February 10, 2026·4 min read

For years, we've used media queries to make responsive designs. But media queries respond to the viewport size, not the container size. This creates problems when components are reused in different layouts.

The Problem

Imagine a card component used in both a sidebar (narrow) and a main content area (wide).

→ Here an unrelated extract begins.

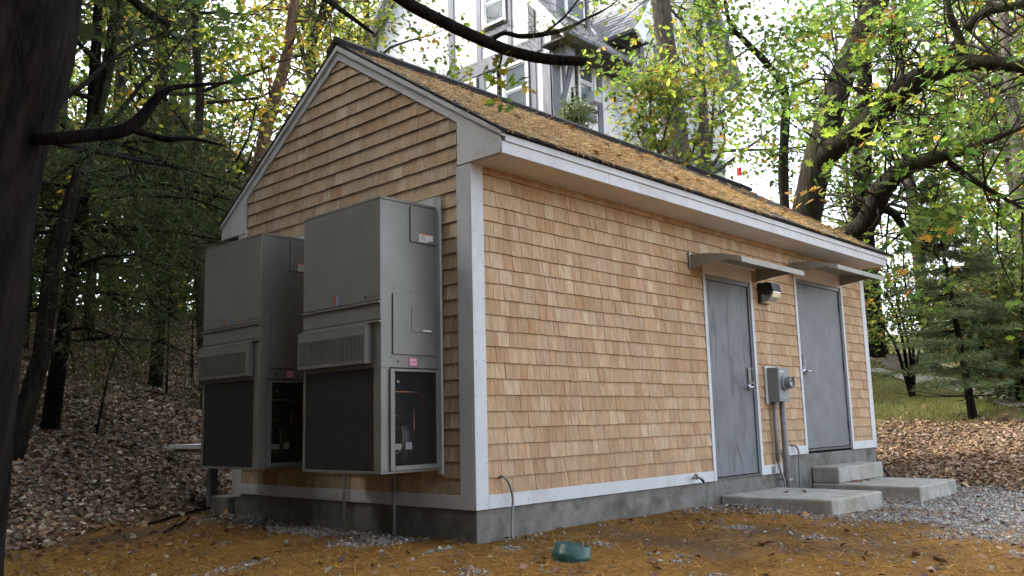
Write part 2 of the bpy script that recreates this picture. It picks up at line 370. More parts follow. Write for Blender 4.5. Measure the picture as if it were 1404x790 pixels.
dirt = (sstep(.50, .68, fbm(GX*.9+40, GY*.9+7, 4))*.8)[..., None]; c = c*(1-dirt)+np.array([.085, .058, .034])*(.5+.9*nn)*dirt
c = c*(1-gr[..., None])+np.array([.19, .175, .165])*(.7+.6*nn)*gr[..., None]
c = c*(1-li[..., None])+np.array([.16, .105, .072])*(.6+.8*nn)*li[..., None]
c = c*(1-gs[..., None])+(np.array([.095, .105, .030])*(.6+.8*nn))*gs[..., None]
tag(arr_mesh("ground", np.stack([GX, GY, GZ], -1).reshape(-1, 3), FQ, 4, c.reshape(-1, 3), M['ground'], smooth=True), kind='structure')

# ------------------------------------------------------------------ foliage tools
def unit(v): return v/(np.linalg.norm(v, axis=-1, keepdims=True)+1e-9)
def leaf_arrays(Cn, Nn, S, K, shape='diamond', T=None, wid=.34):
    n = len(Cn); Nn = unit(Nn)
    if T is None: T = RNG.normal(size=(n, 3))
    T = unit(T-Nn*np.sum(T*Nn, 1, keepdims=True)); B = np.cross(Nn, T); s = np.asarray(S, float).reshape(-1, 1)
    if shape == 'diamond':
        V = np.stack([Cn-T*s*.5, Cn+B*s*wid-T*s*.05+Nn*s*.09, Cn+T*s*.5-Nn*s*.05, Cn-B*s*wid-T*s*.05+Nn*s*.09], 1)
        f = np.array([[0, 1, 2], [0, 2, 3]])
    elif shape == 'lobed':
        outer = [(-.5, 0), (-.28, .20), (-.20, .10), (-.02, .40), (.06, .13), (.27, .30), (.30, .10), (.55, 0), (.30, -.10), (.27, -.30), (.06, -.13), (-.02, -.40), (-.20, -.10), (-.28, -.20)]
        V = np.stack([Cn+Nn*s*-.03]+[Cn+T*s*a+B*s*b+Nn*s*(.16*abs(b)-.10*a*a) for a, b in outer], 1)
        m = len(outer); f = np.array([[0, 1+i, 1+(i+1) % m] for i in range(m)])
    elif shape == 'blade':
        V = np.stack([Cn-B*s*wid, Cn+B*s*wid, Cn+T*s], 1); f = np.array([[0, 1, 2]])
    k = V.shape[1]
    Fc = (f[None]+(np.arange(n)*k)[:, None, None]).reshape(-1, 3)
    Cc = np.repeat(np.asarray(K, float), k, axis=0)
    return V.reshape(-1, 3), Fc, Cc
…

With media queries, you can't style it differently based on where it lives — only based on the screen size.

Enter Container Queries

.card-container {
  container-type: inline-size;
  container-name: card;
}

@container card (min-width: 400px) {
  .card {
    display: grid;
    grid-template-columns: 200px 1fr;
    gap: 1rem;
  }
}

@container card (max-width: 399px) {
  .card {
    display: flex;
    flex-direction: column;
  }
}

Container Query Units

CSS also introduced container query length units:

UnitRelative To
cqw1% of container width
cqh1% of container height
cqi1% of container inline size
cqb1% of container block size

Real-World Use Cases

  1. Responsive cards — stack vertically in narrow containers, horizontally in wide ones
  2. Navigation — hamburger menu in sidebar, full nav in header
  3. Data tables — hide columns when container is too narrow
  4. Typography — adjust font sizes based on available space

Browser Support

Container queries are now supported in all modern browsers. It's safe to use them in production today with a simple fallback for older browsers.

Container queries are the component-driven approach to responsive design. They let you build truly portable, self-adapting components.